Автор неоднократно пытался мистифицировать публику, доказывал, что не отвечает за судьбу своих персонажей, тех образов, которые воплотил. Говорил об их принципиальной неавтобиографичности. Но все эти разговоры ушли в песок. Образы оказались сильнее и жизнеспособнее, что ли, любых авторских объяснений. Настолько сильнее, что смогли повлиять на самого автора. Ведь в каком-то смысле Сэлинджер воплотил мечты Холдена Колфилда. А именно, перестал меняться. Вышедший двухтомник свидетельствует об этом с честностью, порой беспощадной. Но надо отдать должное писателю: перестав меняться, он практически перестал и писать. Не стал заниматься имитацией чуда, не захотел жить памятью о своем былом вдохновении. Не знаю, чем в действительности руководствовался Сэлинджер, совершая этот мужественный поступок. Добровольный уход из литературы — случай почти уникальный.

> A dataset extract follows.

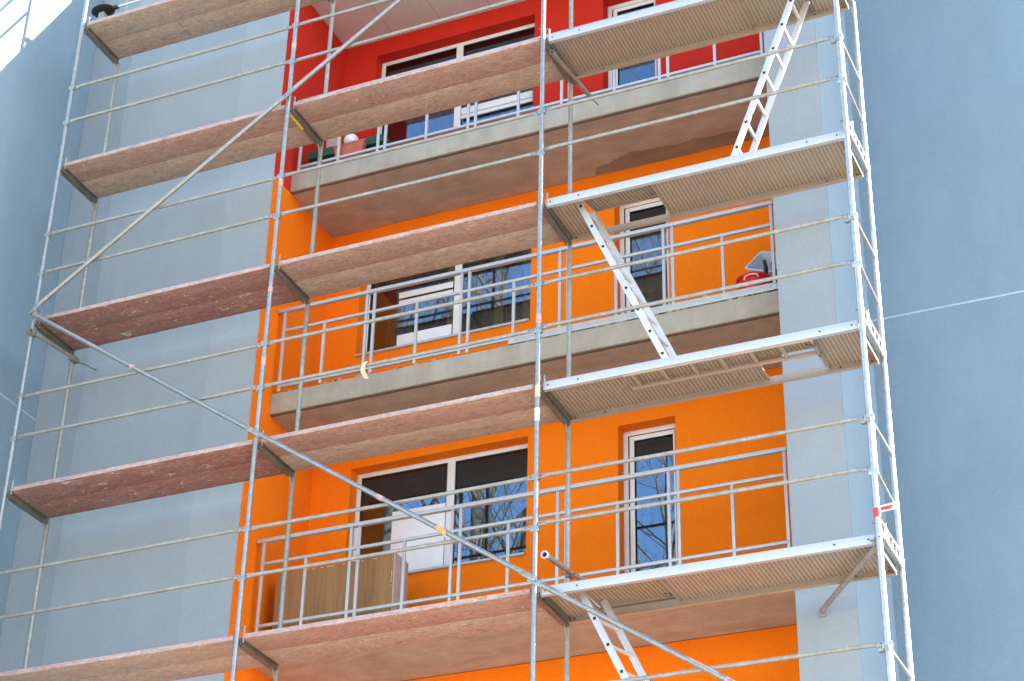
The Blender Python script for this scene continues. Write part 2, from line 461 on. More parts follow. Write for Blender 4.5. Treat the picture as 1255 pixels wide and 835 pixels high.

Двухтомник этот, в сущности, еще одно произведение писателя. Произведение, которого он не писал. Которое писало — его. И дописало до точки. Неудивительно. Ведь в конце концов — отказ от выбора жизненного пути — тоже выбор. На ум приходит ситуация Марины Цветаевой, тоже сделавшей этот выбор и произнесшей слово “отказ” незадолго до своей смерти. Предсмертное знание Цветаевой пришло к Сэлинджеру в расцвете лет, и он жил с ним долгие годы. Жил, убедительно доказывая своей прозой силу самообмана. Иллюзий, которые помогают нам жить. Ведь все мы подвержены этому синдрому: находить некую концепцию, великий лозунг или идею и с помощью этой идеи создавать себе стабильную реальность, реальность, которая нас устраивает. Но кажется, еще Достоевский говорил, что не менять своих принципов безнравственно. Думаю, он имел в виду что-то в этом роде.